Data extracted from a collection
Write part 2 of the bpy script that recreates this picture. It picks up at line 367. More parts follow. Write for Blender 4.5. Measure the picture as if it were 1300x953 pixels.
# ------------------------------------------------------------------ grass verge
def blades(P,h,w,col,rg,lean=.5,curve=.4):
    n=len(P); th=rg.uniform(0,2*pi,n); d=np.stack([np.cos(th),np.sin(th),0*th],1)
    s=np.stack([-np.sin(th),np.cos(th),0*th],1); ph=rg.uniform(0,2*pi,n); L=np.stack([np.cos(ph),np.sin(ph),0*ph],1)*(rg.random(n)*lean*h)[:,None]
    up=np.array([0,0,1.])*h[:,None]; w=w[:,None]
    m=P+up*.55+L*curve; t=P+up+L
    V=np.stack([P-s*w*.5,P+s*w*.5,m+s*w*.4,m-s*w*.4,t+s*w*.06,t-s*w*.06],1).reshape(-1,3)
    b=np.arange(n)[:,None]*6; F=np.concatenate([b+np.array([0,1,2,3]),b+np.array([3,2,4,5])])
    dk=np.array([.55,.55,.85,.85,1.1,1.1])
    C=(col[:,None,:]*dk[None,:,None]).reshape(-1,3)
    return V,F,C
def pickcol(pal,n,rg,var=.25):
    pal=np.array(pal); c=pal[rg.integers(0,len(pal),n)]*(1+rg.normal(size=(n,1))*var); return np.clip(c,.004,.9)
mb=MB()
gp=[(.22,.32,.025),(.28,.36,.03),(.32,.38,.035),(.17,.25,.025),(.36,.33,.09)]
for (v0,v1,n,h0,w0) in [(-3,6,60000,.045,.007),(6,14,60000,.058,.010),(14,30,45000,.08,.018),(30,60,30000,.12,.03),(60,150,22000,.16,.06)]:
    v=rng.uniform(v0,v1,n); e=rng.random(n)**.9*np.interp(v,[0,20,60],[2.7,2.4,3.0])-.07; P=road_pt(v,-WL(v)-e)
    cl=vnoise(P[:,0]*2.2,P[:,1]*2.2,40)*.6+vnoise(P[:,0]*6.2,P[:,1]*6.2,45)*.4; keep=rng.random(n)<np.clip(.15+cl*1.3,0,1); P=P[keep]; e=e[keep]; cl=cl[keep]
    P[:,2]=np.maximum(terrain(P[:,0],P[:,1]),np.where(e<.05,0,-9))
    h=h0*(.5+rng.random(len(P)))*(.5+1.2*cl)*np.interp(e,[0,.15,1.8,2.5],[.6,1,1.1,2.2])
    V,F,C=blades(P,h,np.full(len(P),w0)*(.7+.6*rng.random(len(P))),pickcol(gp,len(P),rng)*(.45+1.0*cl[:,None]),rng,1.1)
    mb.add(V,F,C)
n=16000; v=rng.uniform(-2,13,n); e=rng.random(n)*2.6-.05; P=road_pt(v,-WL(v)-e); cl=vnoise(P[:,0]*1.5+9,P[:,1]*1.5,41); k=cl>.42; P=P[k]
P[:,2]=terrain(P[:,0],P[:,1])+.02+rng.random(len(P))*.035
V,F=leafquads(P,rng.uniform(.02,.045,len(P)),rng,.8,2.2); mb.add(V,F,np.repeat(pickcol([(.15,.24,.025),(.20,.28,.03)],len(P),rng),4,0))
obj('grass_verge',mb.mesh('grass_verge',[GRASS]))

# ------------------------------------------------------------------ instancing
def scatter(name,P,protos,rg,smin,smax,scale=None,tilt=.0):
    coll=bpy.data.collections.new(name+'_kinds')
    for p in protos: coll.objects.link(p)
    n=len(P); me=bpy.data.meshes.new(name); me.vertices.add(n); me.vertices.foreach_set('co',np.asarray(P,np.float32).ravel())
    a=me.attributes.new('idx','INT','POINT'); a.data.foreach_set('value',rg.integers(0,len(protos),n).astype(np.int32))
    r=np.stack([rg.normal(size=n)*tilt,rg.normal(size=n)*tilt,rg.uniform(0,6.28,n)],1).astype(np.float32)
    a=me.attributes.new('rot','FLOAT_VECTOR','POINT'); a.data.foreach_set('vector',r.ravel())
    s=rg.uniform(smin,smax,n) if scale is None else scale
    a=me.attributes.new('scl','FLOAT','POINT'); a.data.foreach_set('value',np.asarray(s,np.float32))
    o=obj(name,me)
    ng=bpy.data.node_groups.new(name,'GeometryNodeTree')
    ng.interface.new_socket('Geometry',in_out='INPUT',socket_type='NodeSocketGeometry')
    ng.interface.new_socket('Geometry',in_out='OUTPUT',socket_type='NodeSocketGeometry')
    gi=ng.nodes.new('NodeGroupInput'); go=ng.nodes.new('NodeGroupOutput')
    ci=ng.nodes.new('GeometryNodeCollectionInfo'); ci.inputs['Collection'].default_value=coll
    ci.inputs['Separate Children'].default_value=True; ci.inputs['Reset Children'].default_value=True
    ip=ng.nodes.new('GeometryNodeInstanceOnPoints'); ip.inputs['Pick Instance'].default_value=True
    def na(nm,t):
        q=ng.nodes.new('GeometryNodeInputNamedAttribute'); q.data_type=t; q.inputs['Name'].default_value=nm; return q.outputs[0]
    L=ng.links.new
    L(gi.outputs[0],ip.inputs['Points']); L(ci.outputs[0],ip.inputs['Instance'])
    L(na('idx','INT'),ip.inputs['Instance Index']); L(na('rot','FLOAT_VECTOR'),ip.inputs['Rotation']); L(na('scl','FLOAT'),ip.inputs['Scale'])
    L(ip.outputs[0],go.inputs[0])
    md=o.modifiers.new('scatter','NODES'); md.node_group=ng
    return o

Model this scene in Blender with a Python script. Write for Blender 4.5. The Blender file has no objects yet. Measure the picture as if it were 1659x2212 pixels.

GOAL:
Print the material once more, exactly.

COMPLETE ANSWER:
Write part 2 of the bpy script that recreates this picture. It picks up at line 367. More parts follow. Write for Blender 4.5. Measure the picture as if it were 1300x953 pixels.
# ------------------------------------------------------------------ grass verge
def blades(P,h,w,col,rg,lean=.5,curve=.4):
    n=len(P); th=rg.uniform(0,2*pi,n); d=np.stack([np.cos(th),np.sin(th),0*th],1)
    s=np.stack([-np.sin(th),np.cos(th),0*th],1); ph=rg.uniform(0,2*pi,n); L=np.stack([np.cos(ph),np.sin(ph),0*ph],1)*(rg.random(n)*lean*h)[:,None]
    up=np.array([0,0,1.])*h[:,None]; w=w[:,None]
    m=P+up*.55+L*curve; t=P+up+L
    V=np.stack([P-s*w*.5,P+s*w*.5,m+s*w*.4,m-s*w*.4,t+s*w*.06,t-s*w*.06],1).reshape(-1,3)
    b=np.arange(n)[:,None]*6; F=np.concatenate([b+np.array([0,1,2,3]),b+np.array([3,2,4,5])])
    dk=np.array([.55,.55,.85,.85,1.1,1.1])
    C=(col[:,None,:]*dk[None,:,None]).reshape(-1,3)
    return V,F,C
def pickcol(pal,n,rg,var=.25):
    pal=np.array(pal); c=pal[rg.integers(0,len(pal),n)]*(1+rg.normal(size=(n,1))*var); return np.clip(c,.004,.9)
mb=MB()
gp=[(.22,.32,.025),(.28,.36,.03),(.32,.38,.035),(.17,.25,.025),(.36,.33,.09)]
for (v0,v1,n,h0,w0) in [(-3,6,60000,.045,.007),(6,14,60000,.058,.010),(14,30,45000,.08,.018),(30,60,30000,.12,.03),(60,150,22000,.16,.06)]:
    v=rng.uniform(v0,v1,n); e=rng.random(n)**.9*np.interp(v,[0,20,60],[2.7,2.4,3.0])-.07; P=road_pt(v,-WL(v)-e)
    cl=vnoise(P[:,0]*2.2,P[:,1]*2.2,40)*.6+vnoise(P[:,0]*6.2,P[:,1]*6.2,45)*.4; keep=rng.random(n)<np.clip(.15+cl*1.3,0,1); P=P[keep]; e=e[keep]; cl=cl[keep]
    P[:,2]=np.maximum(terrain(P[:,0],P[:,1]),np.where(e<.05,0,-9))
    h=h0*(.5+rng.random(len(P)))*(.5+1.2*cl)*np.interp(e,[0,.15,1.8,2.5],[.6,1,1.1,2.2])
    V,F,C=blades(P,h,np.full(len(P),w0)*(.7+.6*rng.random(len(P))),pickcol(gp,len(P),rng)*(.45+1.0*cl[:,None]),rng,1.1)
    mb.add(V,F,C)
n=16000; v=rng.uniform(-2,13,n); e=rng.random(n)*2.6-.05; P=road_pt(v,-WL(v)-e); cl=vnoise(P[:,0]*1.5+9,P[:,1]*1.5,41); k=cl>.42; P=P[k]
P[:,2]=terrain(P[:,0],P[:,1])+.02+rng.random(len(P))*.035
V,F=leafquads(P,rng.uniform(.02,.045,len(P)),rng,.8,2.2); mb.add(V,F,np.repeat(pickcol([(.15,.24,.025),(.20,.28,.03)],len(P),rng),4,0))
obj('grass_verge',mb.mesh('grass_verge',[GRASS]))

# ------------------------------------------------------------------ instancing
def scatter(name,P,protos,rg,smin,smax,scale=None,tilt=.0):
    coll=bpy.data.collections.new(name+'_kinds')
    for p in protos: coll.objects.link(p)
    n=len(P); me=bpy.data.meshes.new(name); me.vertices.add(n); me.vertices.foreach_set('co',np.asarray(P,np.float32).ravel())
    a=me.attributes.new('idx','INT','POINT'); a.data.foreach_set('value',rg.integers(0,len(protos),n).astype(np.int32))
    r=np.stack([rg.normal(size=n)*tilt,rg.normal(size=n)*tilt,rg.uniform(0,6.28,n)],1).astype(np.float32)
    a=me.attributes.new('rot','FLOAT_VECTOR','POINT'); a.data.foreach_set('vector',r.ravel())
    s=rg.uniform(smin,smax,n) if scale is None else scale
    a=me.attributes.new('scl','FLOAT','POINT'); a.data.foreach_set('value',np.asarray(s,np.float32))
    o=obj(name,me)
    ng=bpy.data.node_groups.new(name,'GeometryNodeTree')
    ng.interface.new_socket('Geometry',in_out='INPUT',socket_type='NodeSocketGeometry')
    ng.interface.new_socket('Geometry',in_out='OUTPUT',socket_type='NodeSocketGeometry')
    gi=ng.nodes.new('NodeGroupInput'); go=ng.nodes.new('NodeGroupOutput')
    ci=ng.nodes.new('GeometryNodeCollectionInfo'); ci.inputs['Collection'].default_value=coll
    ci.inputs['Separate Children'].default_value=True; ci.inputs['Reset Children'].default_value=True
    ip=ng.nodes.new('GeometryNodeInstanceOnPoints'); ip.inputs['Pick Instance'].default_value=True
    def na(nm,t):
        q=ng.nodes.new('GeometryNodeInputNamedAttribute'); q.data_type=t; q.inputs['Name'].default_value=nm; return q.outputs[0]
    L=ng.links.new
    L(gi.outputs[0],ip.inputs['Points']); L(ci.outputs[0],ip.inputs['Instance'])
    L(na('idx','INT'),ip.inputs['Instance Index']); L(na('rot','FLOAT_VECTOR'),ip.inputs['Rotation']); L(na('scl','FLOAT'),ip.inputs['Scale'])
    L(ip.outputs[0],go.inputs[0])
    md=o.modifiers.new('scatter','NODES'); md.node_group=ng
    return o

Model this scene in Blender with a Python script. Write for Blender 4.5. The Blender file has no objects yet. Measure the picture as if it were 1659x2212 pixels.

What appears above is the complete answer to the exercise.